(Records)
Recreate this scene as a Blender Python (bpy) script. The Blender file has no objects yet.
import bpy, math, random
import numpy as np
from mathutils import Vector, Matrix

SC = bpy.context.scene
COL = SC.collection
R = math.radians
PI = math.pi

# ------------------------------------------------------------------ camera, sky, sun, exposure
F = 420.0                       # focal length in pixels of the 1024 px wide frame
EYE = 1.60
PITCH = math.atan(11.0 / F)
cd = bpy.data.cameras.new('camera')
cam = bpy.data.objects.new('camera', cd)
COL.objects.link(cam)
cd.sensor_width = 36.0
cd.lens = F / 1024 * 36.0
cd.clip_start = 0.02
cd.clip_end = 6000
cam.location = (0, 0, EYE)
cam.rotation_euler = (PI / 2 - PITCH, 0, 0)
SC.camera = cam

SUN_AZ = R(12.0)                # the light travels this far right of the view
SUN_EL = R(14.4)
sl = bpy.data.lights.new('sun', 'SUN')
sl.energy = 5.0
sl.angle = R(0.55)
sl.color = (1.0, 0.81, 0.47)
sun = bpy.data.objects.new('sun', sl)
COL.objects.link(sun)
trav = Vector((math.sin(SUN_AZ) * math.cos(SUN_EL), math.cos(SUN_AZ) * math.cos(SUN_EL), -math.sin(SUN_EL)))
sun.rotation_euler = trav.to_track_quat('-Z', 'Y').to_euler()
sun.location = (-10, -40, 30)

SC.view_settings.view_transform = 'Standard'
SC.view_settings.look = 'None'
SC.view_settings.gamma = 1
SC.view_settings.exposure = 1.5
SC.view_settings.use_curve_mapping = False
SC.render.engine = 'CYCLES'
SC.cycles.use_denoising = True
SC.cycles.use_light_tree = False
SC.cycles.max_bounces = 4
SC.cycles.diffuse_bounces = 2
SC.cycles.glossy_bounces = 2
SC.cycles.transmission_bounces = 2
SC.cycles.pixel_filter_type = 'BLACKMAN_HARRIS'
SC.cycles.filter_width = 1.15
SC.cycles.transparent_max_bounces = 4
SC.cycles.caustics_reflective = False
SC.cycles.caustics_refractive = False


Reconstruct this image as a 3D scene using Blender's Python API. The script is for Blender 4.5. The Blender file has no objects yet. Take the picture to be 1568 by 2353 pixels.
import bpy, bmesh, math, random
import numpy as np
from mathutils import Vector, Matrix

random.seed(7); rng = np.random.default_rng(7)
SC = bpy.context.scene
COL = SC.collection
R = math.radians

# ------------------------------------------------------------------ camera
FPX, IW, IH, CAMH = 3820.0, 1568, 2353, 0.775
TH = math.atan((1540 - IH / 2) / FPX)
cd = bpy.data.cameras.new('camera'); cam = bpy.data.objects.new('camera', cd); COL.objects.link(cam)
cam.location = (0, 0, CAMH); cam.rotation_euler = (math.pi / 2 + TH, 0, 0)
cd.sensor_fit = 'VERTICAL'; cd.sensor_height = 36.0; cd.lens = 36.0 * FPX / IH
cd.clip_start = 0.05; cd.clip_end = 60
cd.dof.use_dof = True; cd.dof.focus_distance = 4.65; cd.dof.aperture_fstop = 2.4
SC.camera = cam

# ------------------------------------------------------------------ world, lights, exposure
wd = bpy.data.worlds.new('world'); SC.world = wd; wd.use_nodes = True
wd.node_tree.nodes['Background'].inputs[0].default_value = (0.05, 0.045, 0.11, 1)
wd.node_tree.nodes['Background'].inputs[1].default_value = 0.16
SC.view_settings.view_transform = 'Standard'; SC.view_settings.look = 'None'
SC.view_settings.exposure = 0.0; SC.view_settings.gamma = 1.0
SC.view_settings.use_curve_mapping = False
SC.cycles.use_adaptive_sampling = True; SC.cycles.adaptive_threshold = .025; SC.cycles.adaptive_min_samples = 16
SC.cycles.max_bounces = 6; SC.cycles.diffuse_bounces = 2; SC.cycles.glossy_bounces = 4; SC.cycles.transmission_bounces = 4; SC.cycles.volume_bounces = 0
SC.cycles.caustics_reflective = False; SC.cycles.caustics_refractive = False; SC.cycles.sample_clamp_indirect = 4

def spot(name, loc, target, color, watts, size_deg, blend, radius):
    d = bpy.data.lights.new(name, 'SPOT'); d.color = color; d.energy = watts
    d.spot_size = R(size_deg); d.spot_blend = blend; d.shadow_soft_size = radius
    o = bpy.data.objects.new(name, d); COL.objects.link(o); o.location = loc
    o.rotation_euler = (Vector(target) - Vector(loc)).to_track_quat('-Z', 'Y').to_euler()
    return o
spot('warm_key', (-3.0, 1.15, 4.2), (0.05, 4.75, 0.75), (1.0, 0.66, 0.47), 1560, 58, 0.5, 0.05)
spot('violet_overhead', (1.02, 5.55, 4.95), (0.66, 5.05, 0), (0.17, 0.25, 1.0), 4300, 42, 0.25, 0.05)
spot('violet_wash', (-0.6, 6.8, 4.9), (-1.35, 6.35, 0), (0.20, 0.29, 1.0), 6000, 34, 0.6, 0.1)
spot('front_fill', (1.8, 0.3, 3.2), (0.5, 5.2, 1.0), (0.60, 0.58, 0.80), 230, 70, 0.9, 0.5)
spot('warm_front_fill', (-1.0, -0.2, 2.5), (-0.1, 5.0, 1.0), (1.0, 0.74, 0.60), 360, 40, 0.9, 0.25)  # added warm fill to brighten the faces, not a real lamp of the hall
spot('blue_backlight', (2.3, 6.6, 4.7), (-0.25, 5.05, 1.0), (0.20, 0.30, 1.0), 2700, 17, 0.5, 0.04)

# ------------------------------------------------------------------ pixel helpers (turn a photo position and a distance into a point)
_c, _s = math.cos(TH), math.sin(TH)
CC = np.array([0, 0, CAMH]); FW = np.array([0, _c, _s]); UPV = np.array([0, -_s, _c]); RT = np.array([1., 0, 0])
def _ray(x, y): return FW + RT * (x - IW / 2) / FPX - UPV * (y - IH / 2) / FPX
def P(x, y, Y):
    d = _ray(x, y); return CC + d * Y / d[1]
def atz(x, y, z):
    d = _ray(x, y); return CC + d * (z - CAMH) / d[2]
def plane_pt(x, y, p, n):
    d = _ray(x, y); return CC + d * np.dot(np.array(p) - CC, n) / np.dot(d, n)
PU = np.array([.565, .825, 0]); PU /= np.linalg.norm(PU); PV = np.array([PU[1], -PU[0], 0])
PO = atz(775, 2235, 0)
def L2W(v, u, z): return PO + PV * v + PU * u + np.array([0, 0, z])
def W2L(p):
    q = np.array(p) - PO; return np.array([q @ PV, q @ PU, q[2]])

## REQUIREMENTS
Quote the records above exactly, from the first line through the line containing "PI = math.pi", and nothing more.

## EXERCISE RESPONSE
Recreate this scene as a Blender Python (bpy) script. The Blender file has no objects yet.
import bpy, math, random
import numpy as np
from mathutils import Vector, Matrix

SC = bpy.context.scene
COL = SC.collection
R = math.radians
PI = math.pi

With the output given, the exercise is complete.